* DATASET EXTRACT:
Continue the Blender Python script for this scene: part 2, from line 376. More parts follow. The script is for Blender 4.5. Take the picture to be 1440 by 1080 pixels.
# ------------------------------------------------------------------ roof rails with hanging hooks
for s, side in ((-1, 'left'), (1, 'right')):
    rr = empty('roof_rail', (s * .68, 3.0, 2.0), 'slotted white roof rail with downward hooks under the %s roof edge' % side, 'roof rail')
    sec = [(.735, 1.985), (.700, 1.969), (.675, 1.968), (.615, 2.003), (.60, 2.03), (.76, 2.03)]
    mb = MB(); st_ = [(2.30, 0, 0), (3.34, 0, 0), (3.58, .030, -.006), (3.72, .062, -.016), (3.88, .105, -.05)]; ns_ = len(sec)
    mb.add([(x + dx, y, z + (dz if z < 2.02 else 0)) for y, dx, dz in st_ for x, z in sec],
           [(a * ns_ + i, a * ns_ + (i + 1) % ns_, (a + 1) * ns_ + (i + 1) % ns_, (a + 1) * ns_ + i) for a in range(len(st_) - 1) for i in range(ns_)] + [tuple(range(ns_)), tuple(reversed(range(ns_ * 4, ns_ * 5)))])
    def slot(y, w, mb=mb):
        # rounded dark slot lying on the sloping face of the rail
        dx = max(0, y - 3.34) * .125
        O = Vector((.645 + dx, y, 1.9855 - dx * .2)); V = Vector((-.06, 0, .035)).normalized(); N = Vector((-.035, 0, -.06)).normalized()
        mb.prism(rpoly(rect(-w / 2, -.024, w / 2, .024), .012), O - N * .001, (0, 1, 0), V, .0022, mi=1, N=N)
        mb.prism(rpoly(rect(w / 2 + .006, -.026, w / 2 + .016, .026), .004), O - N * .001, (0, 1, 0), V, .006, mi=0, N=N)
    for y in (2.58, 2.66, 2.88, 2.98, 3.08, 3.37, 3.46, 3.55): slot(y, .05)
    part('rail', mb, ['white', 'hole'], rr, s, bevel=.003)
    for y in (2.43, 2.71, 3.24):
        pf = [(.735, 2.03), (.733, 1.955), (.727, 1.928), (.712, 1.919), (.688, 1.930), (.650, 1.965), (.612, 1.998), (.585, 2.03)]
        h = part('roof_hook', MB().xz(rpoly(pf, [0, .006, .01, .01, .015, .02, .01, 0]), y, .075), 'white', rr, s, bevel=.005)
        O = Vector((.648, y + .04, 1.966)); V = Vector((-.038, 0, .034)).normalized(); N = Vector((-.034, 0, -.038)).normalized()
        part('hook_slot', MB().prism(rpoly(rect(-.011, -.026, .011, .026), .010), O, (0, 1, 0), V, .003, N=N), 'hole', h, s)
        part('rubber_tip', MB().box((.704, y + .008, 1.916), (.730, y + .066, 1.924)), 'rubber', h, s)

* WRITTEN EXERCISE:
Write out all the lines again, exactly as they are.

* EXERCISE ANSWER:
Continue the Blender Python script for this scene: part 2, from line 376. More parts follow. The script is for Blender 4.5. Take the picture to be 1440 by 1080 pixels.
# ------------------------------------------------------------------ roof rails with hanging hooks
for s, side in ((-1, 'left'), (1, 'right')):
    rr = empty('roof_rail', (s * .68, 3.0, 2.0), 'slotted white roof rail with downward hooks under the %s roof edge' % side, 'roof rail')
    sec = [(.735, 1.985), (.700, 1.969), (.675, 1.968), (.615, 2.003), (.60, 2.03), (.76, 2.03)]
    mb = MB(); st_ = [(2.30, 0, 0), (3.34, 0, 0), (3.58, .030, -.006), (3.72, .062, -.016), (3.88, .105, -.05)]; ns_ = len(sec)
    mb.add([(x + dx, y, z + (dz if z < 2.02 else 0)) for y, dx, dz in st_ for x, z in sec],
           [(a * ns_ + i, a * ns_ + (i + 1) % ns_, (a + 1) * ns_ + (i + 1) % ns_, (a + 1) * ns_ + i) for a in range(len(st_) - 1) for i in range(ns_)] + [tuple(range(ns_)), tuple(reversed(range(ns_ * 4, ns_ * 5)))])
    def slot(y, w, mb=mb):
        # rounded dark slot lying on the sloping face of the rail
        dx = max(0, y - 3.34) * .125
        O = Vector((.645 + dx, y, 1.9855 - dx * .2)); V = Vector((-.06, 0, .035)).normalized(); N = Vector((-.035, 0, -.06)).normalized()
        mb.prism(rpoly(rect(-w / 2, -.024, w / 2, .024), .012), O - N * .001, (0, 1, 0), V, .0022, mi=1, N=N)
        mb.prism(rpoly(rect(w / 2 + .006, -.026, w / 2 + .016, .026), .004), O - N * .001, (0, 1, 0), V, .006, mi=0, N=N)
    for y in (2.58, 2.66, 2.88, 2.98, 3.08, 3.37, 3.46, 3.55): slot(y, .05)
    part('rail', mb, ['white', 'hole'], rr, s, bevel=.003)
    for y in (2.43, 2.71, 3.24):
        pf = [(.735, 2.03), (.733, 1.955), (.727, 1.928), (.712, 1.919), (.688, 1.930), (.650, 1.965), (.612, 1.998), (.585, 2.03)]
        h = part('roof_hook', MB().xz(rpoly(pf, [0, .006, .01, .01, .015, .02, .01, 0]), y, .075), 'white', rr, s, bevel=.005)
        O = Vector((.648, y + .04, 1.966)); V = Vector((-.038, 0, .034)).normalized(); N = Vector((-.034, 0, -.038)).normalized()
        part('hook_slot', MB().prism(rpoly(rect(-.011, -.026, .011, .026), .010), O, (0, 1, 0), V, .003, N=N), 'hole', h, s)
        part('rubber_tip', MB().box((.704, y + .008, 1.916), (.730, y + .066, 1.924)), 'rubber', h, s)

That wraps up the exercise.